Since arriving at UB, I have had the exciting opportunity to have my pieces workshopped and recorded by many professional, internationally renowned ensembles such as The Arditti Quartet, ELISION, HANATSU-Miroir, and Yarn/Wire. I have also been fortunate enough to regularly work with members of the Slee Sinfonietta; a collective of “home-grown” professional performers who live and work in the Buffalo/Rochester area. The Slee Sinfonietta will be playing a piece of mine at the June in Buffalo Festival this year; a celebrated contemporary music festival which has existed here in Buffalo since 1975. These opportunities at UB have helped me to build my academic CV and apply for opportunities outside of the UB sphere. This Summer, I am looking forward to travelling to Italy to meet and work with the Divertimento Ensemble at their 3rd International Workshop for Young Composers. I am also having pieces of mine played in the USA, France, and Australia.
In addition, the composition department at UB encourages a somewhat entrepreneurial mindset in our approach to music making. Alongside writing for visiting guest artists, we are encouraged to write pieces of music for each-other and form our own small ensembles to workshop, rehearse and perform each-other’s pieces. We have been able to record and perform these at live-broadcast concerts from the Slee Concert Hall on campus. This highlights the need to develop skills of virtuosity, communication and networking in the academic world; skills which will come in useful when attaining and sustaining academic careers.

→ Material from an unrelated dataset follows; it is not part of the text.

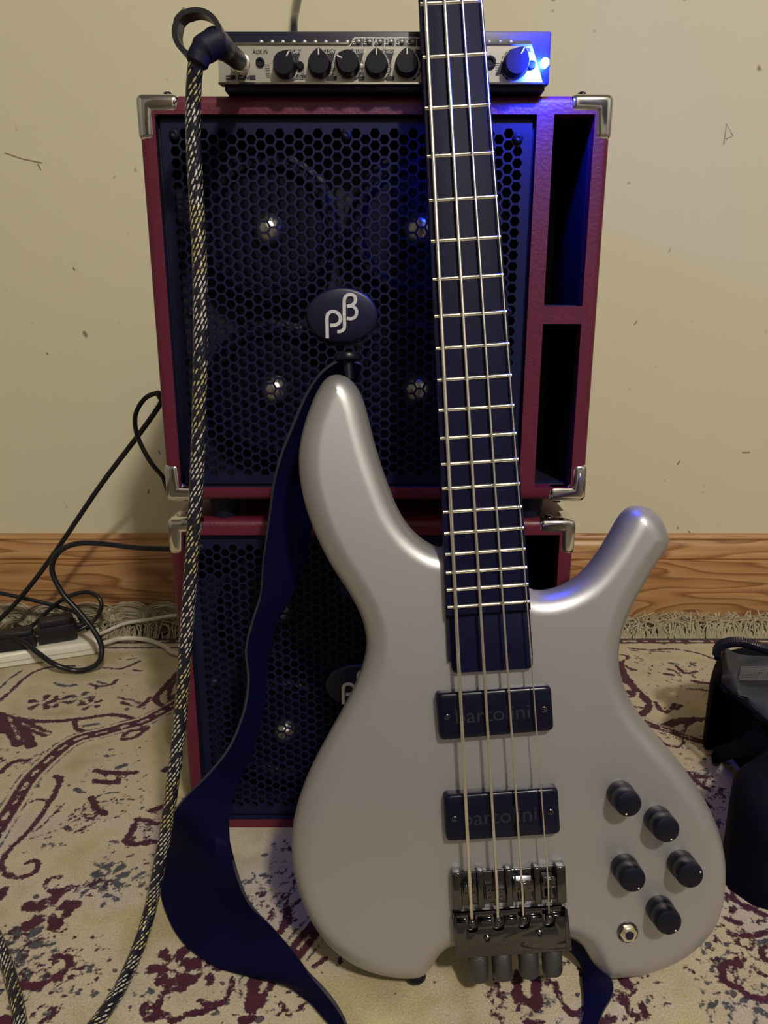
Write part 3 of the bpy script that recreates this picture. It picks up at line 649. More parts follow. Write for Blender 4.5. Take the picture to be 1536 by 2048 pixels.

Have you had any opportunities for one-to-one mentorship?
Yes! There have been plenty of opportunities available in the UB music department for one-to-one mentorship on my work. Primarily, I meet with my composition professor, David Felder, regularly to discuss the progress of my current projects. As an established, successful composer with decades of teaching experience, Prof Felder is able to frame the key concepts of my work even better than I can. Through this framing, he outlines useful and stimulating paths of research development which I can follow to improve my work. I have also benefited from one-to-one meetings with musicology, theory, and music technology professors here at UB; whenever I have turned to faculty for guidance with any of my academic pursuits at UB (composition-related or otherwise), I have found it and reaped the rewards.
The UB composition department also has multiple guest visitors each semester who give masterclasses on student work and presentations on their own work. Since arriving at UB, I have had the opportunity to present my music to renowned composers such as Ann Clear, Marcos Balter, and Aaron Holloway-Nahum. All of these masterclasses have been delivered as part of the “Composition Seminar” class at UB; these are weekly seminars in which all of the graduate-study composers meet and discuss their work alongside current pertinent issues in the wider world of new music. This fosters a constructive, creative environment with an ethos of friendship and academic excellence at its heart. The “community” atmosphere of the composition department at UB has led my work in exciting directions I would not have considered had I not been here.
How has your time in the UB Department of Music prepared you for the future?
Although I still have two years left here, the UB Department of Music has definitely set me on the right course to develop and sustain a career in the music field. As previously mentioned, the UB music composition program fosters a versatile, entrepreneurial mindset to suit the highly competitive academic world of the 21st Century. The wealth of teaching experience I have gained here as a teaching assistant and, more recently, a course leader, has helped me to add many strings to my bow in preparation for applying for jobs in academia and otherwise. The experience of studying at UB, working at UB, and being part of the UB arts community has given me the confidence to be able to pursue music as a vocation beyond my PhD studies. For that, I am very grateful.